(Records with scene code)
* * *
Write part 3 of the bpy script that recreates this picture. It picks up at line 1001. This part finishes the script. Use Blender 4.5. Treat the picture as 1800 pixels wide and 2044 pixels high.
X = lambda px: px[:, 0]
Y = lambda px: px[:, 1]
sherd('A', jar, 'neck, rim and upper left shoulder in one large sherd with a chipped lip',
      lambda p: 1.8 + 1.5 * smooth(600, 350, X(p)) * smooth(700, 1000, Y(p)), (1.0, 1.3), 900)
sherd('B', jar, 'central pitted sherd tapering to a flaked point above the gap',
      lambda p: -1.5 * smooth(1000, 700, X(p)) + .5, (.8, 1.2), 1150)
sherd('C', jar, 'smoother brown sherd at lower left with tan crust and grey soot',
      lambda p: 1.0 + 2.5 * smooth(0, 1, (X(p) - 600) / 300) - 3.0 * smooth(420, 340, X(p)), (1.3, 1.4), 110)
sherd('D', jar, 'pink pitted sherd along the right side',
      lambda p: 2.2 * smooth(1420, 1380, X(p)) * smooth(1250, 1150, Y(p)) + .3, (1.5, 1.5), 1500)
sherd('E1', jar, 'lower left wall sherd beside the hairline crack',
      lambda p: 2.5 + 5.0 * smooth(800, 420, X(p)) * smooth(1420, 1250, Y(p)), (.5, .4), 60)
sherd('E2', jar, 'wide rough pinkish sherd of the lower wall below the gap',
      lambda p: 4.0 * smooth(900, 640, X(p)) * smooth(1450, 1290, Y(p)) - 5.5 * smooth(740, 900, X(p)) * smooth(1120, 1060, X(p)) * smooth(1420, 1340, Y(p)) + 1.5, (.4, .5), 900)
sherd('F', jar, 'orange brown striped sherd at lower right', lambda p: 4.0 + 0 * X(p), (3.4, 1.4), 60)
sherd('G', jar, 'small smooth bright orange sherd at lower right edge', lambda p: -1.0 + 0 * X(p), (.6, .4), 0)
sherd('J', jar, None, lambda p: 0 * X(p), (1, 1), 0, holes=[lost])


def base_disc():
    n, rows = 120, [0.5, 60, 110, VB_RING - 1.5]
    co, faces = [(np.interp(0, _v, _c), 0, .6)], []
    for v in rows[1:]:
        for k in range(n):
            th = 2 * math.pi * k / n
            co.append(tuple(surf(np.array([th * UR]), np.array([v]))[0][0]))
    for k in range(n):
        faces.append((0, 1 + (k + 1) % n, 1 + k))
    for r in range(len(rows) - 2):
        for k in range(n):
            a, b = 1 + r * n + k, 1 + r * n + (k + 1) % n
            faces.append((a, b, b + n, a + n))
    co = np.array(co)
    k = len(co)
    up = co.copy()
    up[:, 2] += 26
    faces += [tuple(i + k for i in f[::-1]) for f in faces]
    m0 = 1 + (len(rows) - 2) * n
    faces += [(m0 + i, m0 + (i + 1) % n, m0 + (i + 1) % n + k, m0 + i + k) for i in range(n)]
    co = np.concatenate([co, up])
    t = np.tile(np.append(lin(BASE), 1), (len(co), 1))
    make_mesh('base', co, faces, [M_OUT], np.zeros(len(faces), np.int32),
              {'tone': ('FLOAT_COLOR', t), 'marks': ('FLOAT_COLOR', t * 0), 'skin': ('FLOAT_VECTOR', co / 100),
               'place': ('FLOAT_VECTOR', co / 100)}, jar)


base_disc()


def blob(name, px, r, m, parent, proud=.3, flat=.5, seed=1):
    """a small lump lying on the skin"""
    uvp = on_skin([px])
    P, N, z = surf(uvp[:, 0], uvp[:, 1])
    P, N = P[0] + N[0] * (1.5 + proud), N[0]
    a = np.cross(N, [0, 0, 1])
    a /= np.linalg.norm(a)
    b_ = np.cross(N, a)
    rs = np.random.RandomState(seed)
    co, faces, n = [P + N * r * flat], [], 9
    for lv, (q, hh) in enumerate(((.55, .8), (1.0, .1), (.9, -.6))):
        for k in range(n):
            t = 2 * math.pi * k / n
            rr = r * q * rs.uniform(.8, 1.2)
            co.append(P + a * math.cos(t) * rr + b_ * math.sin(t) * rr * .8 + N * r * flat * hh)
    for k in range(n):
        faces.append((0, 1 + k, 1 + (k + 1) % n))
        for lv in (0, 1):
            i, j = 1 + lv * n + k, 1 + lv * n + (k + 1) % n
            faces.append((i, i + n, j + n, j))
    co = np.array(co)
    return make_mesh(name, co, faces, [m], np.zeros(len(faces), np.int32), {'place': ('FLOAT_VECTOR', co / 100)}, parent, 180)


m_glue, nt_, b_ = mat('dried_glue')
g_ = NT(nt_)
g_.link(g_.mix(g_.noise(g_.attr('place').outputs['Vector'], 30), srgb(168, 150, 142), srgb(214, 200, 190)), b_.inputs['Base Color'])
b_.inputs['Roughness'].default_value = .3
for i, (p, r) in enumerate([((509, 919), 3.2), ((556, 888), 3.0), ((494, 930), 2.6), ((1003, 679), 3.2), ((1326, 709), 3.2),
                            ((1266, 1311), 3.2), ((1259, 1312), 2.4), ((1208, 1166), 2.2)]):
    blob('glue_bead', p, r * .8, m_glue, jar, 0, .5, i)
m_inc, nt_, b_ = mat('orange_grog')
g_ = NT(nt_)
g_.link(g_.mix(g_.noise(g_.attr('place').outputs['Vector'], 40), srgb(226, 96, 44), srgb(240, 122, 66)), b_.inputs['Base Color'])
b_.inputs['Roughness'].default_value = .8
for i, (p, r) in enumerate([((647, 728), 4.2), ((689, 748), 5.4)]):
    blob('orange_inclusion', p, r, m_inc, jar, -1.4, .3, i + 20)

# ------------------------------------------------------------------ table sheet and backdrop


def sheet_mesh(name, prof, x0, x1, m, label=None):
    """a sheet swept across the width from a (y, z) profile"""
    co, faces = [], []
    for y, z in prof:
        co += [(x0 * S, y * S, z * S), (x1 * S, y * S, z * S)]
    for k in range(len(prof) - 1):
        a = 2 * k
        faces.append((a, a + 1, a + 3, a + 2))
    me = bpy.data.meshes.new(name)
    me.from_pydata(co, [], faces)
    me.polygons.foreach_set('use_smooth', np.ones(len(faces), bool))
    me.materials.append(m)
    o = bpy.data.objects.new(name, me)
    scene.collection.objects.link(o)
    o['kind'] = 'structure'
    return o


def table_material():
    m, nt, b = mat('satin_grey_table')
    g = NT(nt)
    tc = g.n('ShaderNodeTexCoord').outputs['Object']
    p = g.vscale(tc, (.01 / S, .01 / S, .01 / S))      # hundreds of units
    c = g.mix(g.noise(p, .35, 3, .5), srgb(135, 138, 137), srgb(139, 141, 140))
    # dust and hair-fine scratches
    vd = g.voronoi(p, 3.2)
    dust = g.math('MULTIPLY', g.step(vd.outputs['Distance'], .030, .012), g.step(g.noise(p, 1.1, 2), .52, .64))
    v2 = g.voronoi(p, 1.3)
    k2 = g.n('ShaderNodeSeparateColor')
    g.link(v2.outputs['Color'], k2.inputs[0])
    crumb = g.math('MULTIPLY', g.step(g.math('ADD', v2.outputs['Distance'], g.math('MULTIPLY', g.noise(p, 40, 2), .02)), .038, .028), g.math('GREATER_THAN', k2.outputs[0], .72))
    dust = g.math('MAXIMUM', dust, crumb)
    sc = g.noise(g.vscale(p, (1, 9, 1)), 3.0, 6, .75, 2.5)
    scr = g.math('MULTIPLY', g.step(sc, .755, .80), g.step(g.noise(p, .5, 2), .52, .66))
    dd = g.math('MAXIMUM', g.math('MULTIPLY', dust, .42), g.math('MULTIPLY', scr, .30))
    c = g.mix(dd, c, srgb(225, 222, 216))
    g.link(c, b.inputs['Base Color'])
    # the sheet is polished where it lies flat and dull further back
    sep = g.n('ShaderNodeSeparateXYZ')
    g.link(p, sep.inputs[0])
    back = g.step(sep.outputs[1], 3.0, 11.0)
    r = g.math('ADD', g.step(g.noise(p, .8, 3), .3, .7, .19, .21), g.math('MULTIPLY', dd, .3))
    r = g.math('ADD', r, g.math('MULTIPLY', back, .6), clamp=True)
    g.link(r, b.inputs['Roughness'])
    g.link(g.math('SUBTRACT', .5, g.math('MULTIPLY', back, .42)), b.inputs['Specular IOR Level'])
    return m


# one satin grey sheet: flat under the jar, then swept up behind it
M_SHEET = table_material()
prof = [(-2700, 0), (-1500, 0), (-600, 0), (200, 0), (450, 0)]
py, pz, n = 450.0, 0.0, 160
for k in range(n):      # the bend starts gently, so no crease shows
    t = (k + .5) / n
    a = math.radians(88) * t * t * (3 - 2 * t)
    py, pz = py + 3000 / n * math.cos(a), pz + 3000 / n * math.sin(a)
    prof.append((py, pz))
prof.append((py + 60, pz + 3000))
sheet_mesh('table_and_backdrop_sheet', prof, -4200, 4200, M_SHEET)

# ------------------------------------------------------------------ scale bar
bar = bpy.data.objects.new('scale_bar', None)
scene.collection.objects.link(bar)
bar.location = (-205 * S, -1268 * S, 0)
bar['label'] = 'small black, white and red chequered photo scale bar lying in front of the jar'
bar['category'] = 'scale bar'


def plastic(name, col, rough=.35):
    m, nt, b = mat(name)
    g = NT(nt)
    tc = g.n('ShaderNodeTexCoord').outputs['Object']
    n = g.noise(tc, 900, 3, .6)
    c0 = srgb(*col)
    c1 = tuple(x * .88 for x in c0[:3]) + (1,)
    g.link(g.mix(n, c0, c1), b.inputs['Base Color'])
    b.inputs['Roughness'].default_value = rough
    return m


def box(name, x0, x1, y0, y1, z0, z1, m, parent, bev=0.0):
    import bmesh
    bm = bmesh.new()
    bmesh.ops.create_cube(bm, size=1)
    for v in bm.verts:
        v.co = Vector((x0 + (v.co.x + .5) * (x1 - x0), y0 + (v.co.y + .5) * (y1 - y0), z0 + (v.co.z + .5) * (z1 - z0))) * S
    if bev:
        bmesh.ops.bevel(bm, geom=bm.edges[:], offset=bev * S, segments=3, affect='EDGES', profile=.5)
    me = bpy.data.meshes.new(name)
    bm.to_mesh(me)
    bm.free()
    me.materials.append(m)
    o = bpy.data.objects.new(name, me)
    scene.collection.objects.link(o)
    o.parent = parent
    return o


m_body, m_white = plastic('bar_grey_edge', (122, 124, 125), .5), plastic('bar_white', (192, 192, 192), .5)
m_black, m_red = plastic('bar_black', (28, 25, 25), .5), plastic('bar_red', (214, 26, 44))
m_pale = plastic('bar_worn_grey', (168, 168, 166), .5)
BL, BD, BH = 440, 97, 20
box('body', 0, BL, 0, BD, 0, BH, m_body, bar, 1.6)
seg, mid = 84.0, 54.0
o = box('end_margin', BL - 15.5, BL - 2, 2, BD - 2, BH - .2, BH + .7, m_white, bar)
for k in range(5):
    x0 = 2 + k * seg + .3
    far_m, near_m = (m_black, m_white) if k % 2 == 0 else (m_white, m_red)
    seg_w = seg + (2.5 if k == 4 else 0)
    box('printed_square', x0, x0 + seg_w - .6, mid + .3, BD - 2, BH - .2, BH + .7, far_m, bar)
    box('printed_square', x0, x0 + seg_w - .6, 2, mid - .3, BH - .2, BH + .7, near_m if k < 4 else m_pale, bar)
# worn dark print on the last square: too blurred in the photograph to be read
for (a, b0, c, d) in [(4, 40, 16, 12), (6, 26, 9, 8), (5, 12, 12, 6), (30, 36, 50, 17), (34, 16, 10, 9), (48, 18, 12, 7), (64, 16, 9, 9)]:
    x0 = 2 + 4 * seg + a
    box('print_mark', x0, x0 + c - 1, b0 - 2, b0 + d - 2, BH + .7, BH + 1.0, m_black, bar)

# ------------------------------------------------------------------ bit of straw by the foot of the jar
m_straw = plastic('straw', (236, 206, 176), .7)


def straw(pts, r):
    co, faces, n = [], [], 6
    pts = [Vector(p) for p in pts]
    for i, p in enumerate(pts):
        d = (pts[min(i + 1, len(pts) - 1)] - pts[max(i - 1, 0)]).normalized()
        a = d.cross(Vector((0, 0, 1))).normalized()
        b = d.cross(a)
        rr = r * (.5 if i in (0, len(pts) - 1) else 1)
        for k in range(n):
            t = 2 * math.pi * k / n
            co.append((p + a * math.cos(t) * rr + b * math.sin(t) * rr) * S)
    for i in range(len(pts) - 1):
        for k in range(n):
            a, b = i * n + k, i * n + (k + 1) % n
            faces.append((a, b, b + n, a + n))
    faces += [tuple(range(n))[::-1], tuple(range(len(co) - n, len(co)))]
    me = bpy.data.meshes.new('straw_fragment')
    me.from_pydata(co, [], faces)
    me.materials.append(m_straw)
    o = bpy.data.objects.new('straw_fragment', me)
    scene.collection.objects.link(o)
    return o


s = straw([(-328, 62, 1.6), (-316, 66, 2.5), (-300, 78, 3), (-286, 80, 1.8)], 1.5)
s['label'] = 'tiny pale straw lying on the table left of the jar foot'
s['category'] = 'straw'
* * *
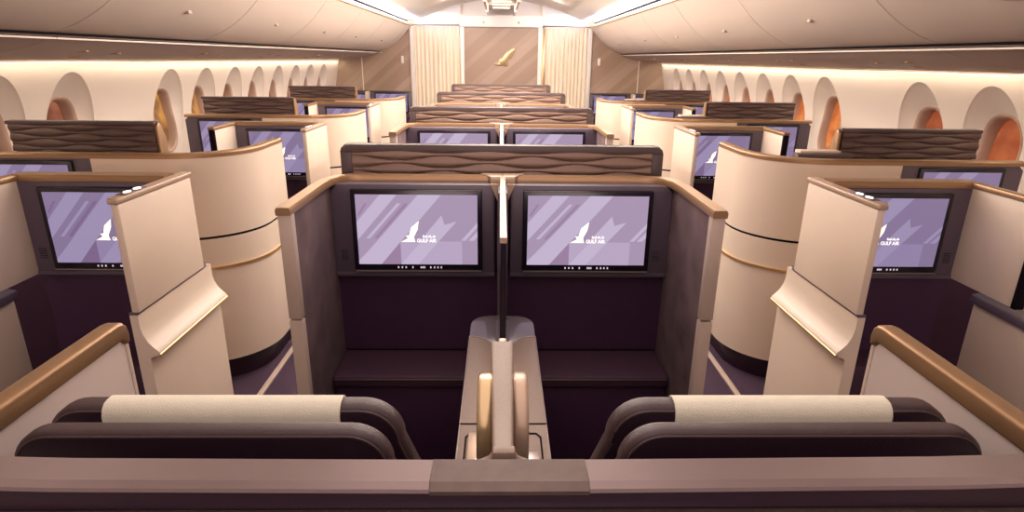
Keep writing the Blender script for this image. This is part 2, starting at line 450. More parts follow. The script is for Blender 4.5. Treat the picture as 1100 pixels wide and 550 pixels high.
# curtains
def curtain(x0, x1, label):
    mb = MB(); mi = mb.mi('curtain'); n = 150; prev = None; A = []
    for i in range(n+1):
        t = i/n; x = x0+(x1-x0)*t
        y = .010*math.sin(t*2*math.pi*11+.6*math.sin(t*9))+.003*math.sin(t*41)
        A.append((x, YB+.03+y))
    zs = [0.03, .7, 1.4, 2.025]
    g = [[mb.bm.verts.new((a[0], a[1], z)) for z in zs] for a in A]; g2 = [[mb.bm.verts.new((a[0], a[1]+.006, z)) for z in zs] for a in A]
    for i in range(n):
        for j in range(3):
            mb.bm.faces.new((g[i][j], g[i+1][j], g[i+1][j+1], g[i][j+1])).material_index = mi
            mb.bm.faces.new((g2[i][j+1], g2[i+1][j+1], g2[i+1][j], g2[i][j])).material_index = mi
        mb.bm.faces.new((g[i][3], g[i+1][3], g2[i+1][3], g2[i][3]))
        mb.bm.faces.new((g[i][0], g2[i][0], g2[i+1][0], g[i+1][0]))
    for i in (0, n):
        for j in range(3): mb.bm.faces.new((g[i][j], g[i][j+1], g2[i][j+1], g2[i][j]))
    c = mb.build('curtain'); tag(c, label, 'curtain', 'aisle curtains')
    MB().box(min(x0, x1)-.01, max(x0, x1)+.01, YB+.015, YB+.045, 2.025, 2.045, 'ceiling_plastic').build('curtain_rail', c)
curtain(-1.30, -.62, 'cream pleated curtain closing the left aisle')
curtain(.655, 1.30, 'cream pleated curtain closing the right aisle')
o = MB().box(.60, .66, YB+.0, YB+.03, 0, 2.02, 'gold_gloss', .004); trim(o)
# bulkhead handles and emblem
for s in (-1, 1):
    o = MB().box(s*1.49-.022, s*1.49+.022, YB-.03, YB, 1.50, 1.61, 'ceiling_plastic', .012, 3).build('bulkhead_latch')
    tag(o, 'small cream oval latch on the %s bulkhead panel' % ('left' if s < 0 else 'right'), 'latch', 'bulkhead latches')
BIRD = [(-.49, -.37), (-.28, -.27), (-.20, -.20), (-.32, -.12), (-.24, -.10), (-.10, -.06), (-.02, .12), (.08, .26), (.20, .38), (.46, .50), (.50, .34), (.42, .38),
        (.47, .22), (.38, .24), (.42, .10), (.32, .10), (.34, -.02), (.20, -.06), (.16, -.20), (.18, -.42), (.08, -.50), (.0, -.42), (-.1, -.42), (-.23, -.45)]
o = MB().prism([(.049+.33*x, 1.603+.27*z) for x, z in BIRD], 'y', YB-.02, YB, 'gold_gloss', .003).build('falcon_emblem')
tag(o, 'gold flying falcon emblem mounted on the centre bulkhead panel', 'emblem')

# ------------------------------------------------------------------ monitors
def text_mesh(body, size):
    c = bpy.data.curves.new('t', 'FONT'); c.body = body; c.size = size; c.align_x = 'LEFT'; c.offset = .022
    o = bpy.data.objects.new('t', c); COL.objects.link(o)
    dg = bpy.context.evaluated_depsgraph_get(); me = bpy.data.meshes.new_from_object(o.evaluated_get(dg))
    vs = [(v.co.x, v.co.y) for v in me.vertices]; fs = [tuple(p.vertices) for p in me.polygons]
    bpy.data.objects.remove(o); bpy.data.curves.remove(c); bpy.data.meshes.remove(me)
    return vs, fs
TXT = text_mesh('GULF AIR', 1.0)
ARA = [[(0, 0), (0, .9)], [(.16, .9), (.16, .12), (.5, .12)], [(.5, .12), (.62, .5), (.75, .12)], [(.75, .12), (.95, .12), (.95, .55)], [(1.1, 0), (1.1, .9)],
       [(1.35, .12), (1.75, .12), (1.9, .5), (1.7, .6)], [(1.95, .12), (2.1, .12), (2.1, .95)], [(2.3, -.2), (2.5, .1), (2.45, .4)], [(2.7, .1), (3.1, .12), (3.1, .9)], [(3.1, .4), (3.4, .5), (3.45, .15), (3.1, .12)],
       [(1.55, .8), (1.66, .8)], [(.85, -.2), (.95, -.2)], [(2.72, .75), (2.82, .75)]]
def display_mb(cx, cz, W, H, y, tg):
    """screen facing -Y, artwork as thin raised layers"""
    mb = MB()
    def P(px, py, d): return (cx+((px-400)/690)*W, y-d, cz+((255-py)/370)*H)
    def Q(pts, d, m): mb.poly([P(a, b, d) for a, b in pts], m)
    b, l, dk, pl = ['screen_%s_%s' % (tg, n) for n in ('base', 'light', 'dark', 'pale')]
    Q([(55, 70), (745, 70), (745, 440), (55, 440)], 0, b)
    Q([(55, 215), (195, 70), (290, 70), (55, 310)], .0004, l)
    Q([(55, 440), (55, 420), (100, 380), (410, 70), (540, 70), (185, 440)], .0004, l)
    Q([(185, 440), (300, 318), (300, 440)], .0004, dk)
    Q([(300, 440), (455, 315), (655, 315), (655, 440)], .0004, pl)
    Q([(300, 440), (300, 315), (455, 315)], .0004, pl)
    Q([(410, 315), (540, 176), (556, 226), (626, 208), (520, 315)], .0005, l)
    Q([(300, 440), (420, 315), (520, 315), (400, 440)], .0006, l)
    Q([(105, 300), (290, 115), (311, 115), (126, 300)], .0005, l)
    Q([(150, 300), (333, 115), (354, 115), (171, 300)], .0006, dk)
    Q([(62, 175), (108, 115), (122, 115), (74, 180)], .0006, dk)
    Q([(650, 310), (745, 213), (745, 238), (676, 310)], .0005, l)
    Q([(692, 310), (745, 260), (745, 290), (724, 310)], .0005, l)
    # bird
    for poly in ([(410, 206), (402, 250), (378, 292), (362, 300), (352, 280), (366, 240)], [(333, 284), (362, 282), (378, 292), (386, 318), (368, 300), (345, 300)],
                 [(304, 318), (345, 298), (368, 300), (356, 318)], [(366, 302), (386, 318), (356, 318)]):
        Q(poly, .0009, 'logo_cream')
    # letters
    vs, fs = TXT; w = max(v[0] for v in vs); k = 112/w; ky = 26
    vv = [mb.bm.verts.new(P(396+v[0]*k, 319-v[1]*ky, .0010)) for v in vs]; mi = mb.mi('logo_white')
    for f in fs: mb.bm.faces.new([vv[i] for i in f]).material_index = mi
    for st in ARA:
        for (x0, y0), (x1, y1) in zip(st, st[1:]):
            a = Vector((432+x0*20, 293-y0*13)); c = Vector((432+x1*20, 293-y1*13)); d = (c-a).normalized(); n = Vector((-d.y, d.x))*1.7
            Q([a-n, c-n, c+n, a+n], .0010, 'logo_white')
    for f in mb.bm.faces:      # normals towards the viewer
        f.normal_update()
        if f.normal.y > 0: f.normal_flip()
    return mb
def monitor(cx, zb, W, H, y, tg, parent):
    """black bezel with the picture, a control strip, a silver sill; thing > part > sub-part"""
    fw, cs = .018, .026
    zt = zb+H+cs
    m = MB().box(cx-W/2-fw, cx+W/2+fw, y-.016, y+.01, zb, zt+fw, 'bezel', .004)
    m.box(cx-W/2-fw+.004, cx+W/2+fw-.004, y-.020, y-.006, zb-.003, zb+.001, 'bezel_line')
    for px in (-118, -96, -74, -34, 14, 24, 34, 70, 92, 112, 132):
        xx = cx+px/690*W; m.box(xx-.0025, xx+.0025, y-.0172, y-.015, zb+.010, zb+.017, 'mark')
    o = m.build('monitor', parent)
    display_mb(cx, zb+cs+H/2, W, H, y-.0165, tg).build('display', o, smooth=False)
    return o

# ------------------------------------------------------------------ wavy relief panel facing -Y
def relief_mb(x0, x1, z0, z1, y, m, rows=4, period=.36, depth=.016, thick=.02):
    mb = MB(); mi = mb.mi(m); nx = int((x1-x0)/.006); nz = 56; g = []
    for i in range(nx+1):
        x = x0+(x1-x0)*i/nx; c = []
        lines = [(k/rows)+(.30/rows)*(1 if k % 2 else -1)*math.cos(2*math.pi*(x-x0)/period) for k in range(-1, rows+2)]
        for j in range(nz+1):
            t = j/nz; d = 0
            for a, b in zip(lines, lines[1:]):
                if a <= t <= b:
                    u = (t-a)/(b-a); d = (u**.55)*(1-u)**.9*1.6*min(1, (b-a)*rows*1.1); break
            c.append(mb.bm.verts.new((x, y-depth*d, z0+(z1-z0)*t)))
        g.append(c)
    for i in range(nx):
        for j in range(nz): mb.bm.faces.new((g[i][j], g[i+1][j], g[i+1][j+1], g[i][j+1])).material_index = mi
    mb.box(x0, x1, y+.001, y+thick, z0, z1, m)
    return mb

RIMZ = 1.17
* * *
Only the lines from the one holding "Write part 3" through the one holding "sherd('J', jar, None, lambda" are wanted; retype them exactly.

[ANSWER]:
Write part 3 of the bpy script that recreates this picture. It picks up at line 1001. This part finishes the script. Use Blender 4.5. Treat the picture as 1800 pixels wide and 2044 pixels high.
X = lambda px: px[:, 0]
Y = lambda px: px[:, 1]
sherd('A', jar, 'neck, rim and upper left shoulder in one large sherd with a chipped lip',
      lambda p: 1.8 + 1.5 * smooth(600, 350, X(p)) * smooth(700, 1000, Y(p)), (1.0, 1.3), 900)
sherd('B', jar, 'central pitted sherd tapering to a flaked point above the gap',
      lambda p: -1.5 * smooth(1000, 700, X(p)) + .5, (.8, 1.2), 1150)
sherd('C', jar, 'smoother brown sherd at lower left with tan crust and grey soot',
      lambda p: 1.0 + 2.5 * smooth(0, 1, (X(p) - 600) / 300) - 3.0 * smooth(420, 340, X(p)), (1.3, 1.4), 110)
sherd('D', jar, 'pink pitted sherd along the right side',
      lambda p: 2.2 * smooth(1420, 1380, X(p)) * smooth(1250, 1150, Y(p)) + .3, (1.5, 1.5), 1500)
sherd('E1', jar, 'lower left wall sherd beside the hairline crack',
      lambda p: 2.5 + 5.0 * smooth(800, 420, X(p)) * smooth(1420, 1250, Y(p)), (.5, .4), 60)
sherd('E2', jar, 'wide rough pinkish sherd of the lower wall below the gap',
      lambda p: 4.0 * smooth(900, 640, X(p)) * smooth(1450, 1290, Y(p)) - 5.5 * smooth(740, 900, X(p)) * smooth(1120, 1060, X(p)) * smooth(1420, 1340, Y(p)) + 1.5, (.4, .5), 900)
sherd('F', jar, 'orange brown striped sherd at lower right', lambda p: 4.0 + 0 * X(p), (3.4, 1.4), 60)
sherd('G', jar, 'small smooth bright orange sherd at lower right edge', lambda p: -1.0 + 0 * X(p), (.6, .4), 0)
sherd('J', jar, None, lambda p: 0 * X(p), (1, 1), 0, holes=[lost])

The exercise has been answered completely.